Près du maréchal demeurait l'échevin Geoffroi, qui y laissa sa veuve et qui avait eu pour vendeur Trudaine, intendant des finances. Ledit financier était héritier de son aïeule, femme de Charles Trudaine, laquelle avait acquis en l'année 1655 des héritiers de Guibert de Bussy, successeur de Durier. Les filles de Saint-Magloire achetaient la maison d'après, en 1705, du même Durier, y régnant en maître après Legrand, receveur des tailles de Melun.
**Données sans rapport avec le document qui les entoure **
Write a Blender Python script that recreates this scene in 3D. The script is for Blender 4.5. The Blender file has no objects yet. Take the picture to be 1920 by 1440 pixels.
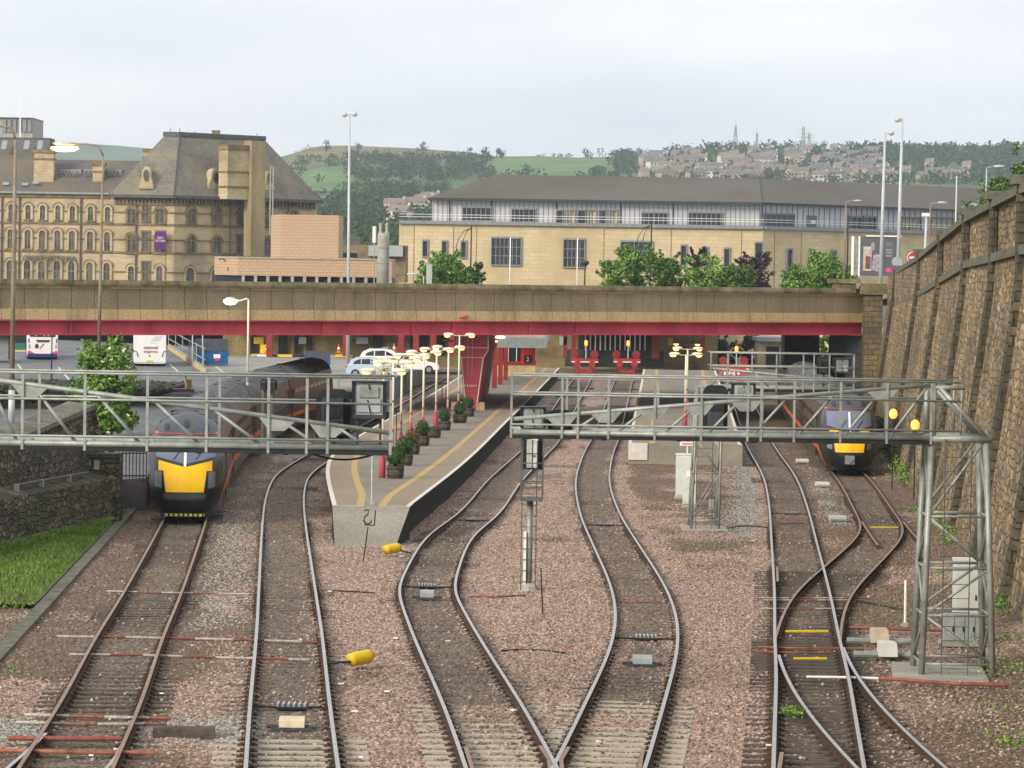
import bpy, math, random
from mathutils import Vector, Matrix
random.seed(7)
SC = bpy.context.scene
COL = SC.collection
rad = math.radians
# ------------------------------------------------------------------ camera
FPX, HOR, ROLL, CZ = 6360.0, 500.0, 0.0157, 9.555
_th = math.atan((720-HOR)/FPX)
FW = Vector((0, math.cos(_th), -math.sin(_th)))
_u = Vector((0, math.sin(_th), math.cos(_th)))
RT = Vector((1, 0, 0))*math.cos(ROLL) + _u*math.sin(ROLL)
UP = Vector((-1, 0, 0))*math.sin(ROLL) + _u*math.cos(ROLL)
CAM = Vector((0, 0, CZ))
cd = bpy.data.cameras.new('camera')
cd.sensor_width = 36.0
cd.lens = FPX/1920*36
cd.clip_start, cd.clip_end = 1.0, 20000.0
cam = bpy.data.objects.new('camera', cd)
COL.objects.link(cam)
m = Matrix((RT, UP, -FW)).transposed().to_4x4()
m.translation = CAM
cam.matrix_world = m
SC.camera = cam
# ------------------------------------------------------------------ sky, sun, exposure
SUN_EL, SUN_AZ = rad(24), rad(222)          # compass angle from +Y, clockwise: behind the camera, to the left
W = bpy.data.worlds.new('World')
SC.world = W
W.use_nodes = True
nt = W.node_tree
nt.nodes.clear()
def wn(t, **k):
    n = nt.nodes.new(t)
    for a, b in k.items():
        setattr(n, a, b)
    return n
out = wn('ShaderNodeOutputWorld')
bg = wn('ShaderNodeBackground')
bg.inputs[1].default_value = 0.10
sky = wn('ShaderNodeTexSky', sky_type='NISHITA', sun_disc=False, sun_elevation=SUN_EL, sun_rotation=SUN_AZ)
sky.dust_density = 3.0
tc = wn('ShaderNodeTexCoord')
mp = wn('ShaderNodeMapping')
mp.inputs['Scale'].default_value = (2.2, 2.2, 11.0)
nz = wn('ShaderNodeTexNoise')
nz.inputs['Scale'].default_value = 1.9
nz.inputs['Detail'].default_value = 6
nz.inputs['Roughness'].default_value = .52
cr = wn('ShaderNodeValToRGB')
cr.color_ramp.elements[0].position = .32
cr.color_ramp.elements[0].color = (6.7, 7.1, 7.6, 1)
cr.color_ramp.elements[1].position = .62
cr.color_ramp.elements[1].color = (9.5, 9.5, 9.5, 1)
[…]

Puis venait un hôtel où l'avocat Lesguillon avait eu les prédécesseurs que voici le comte de Surgères ; la mère de ce gentilhomme, Roux, conseiller du roi ; Denyert, premier valet de chambre du roi ; Frémont d'Ablancourt ; Jean Scarron ou Seurron, seigneur de Vaujour, conseiller au parlement ; Louis Dalis ; Amelot, archevêque de Tours, qui avait vendu à Dalis en 1653, et Delahaye.

Mme de Guichinville, propriétaire au-delà, y était contiguë aux Enfants-Rouges, dont l'église faisait suite à des dépendances de leur hôpital, dû à Marguerite de Navarre. Le marché du même nom n'avait été ouvert qu'en 1628 près de cet hôpital.